The clarity, poise and judgement of Martin Wolf’s FT commentary is a compensating pleasure of crisis. Fixing Global Finance, completed just after the Northern Rock debacle, offers not just a fascinating account of the global economy teetering on the abyss – it also marks the first moments of this ‘good liberal’ questioning his own beliefs, which had been so clearly laid out in Wolf’s earlier Why Globalisation Works, published in 2004.

Wolf’s ‘savings glut’ account of the build-up to crisis is that the huge excess of production over consumption in East Asia and the energy-rich Gulf since 1997/8, and especially during 2002 to 2007, required an offsetting by consumption over production elsewhere. Between 2002 and 2007, this mostly came from US households who binged on mortgages against the apparently rising value of their houses. We, unlike Wolf at the time of writing, now know the tragic next act.

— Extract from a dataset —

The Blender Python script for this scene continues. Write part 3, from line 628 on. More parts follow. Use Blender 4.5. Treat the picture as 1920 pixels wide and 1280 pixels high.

The exact logic of this process makes up much of Wolf’s analysis. East Asian nations were traumatised by the crises of 1997/8 when they suffered a sudden flight of foreign capital: sharp recessions, dramatically reduced domestic consumption and increased taxes. Wolf sympathises with the countries which, in order to avoid such massive social disruption, protected themselves by accumulating dollar reserves. China learned from its neighbours and has done the same. Hence they fixed cheap currencies, enforced cross-border capital controls and ‘sterilised’ trade surpluses – making sure that the dollars earned by exporters would mostly return to the US as investments in government debt. Against this, Wolf hopes for a time when each country is sufficiently trusted to borrow in its own currency and therefore will not suffer the mood swings of fickle global money flows.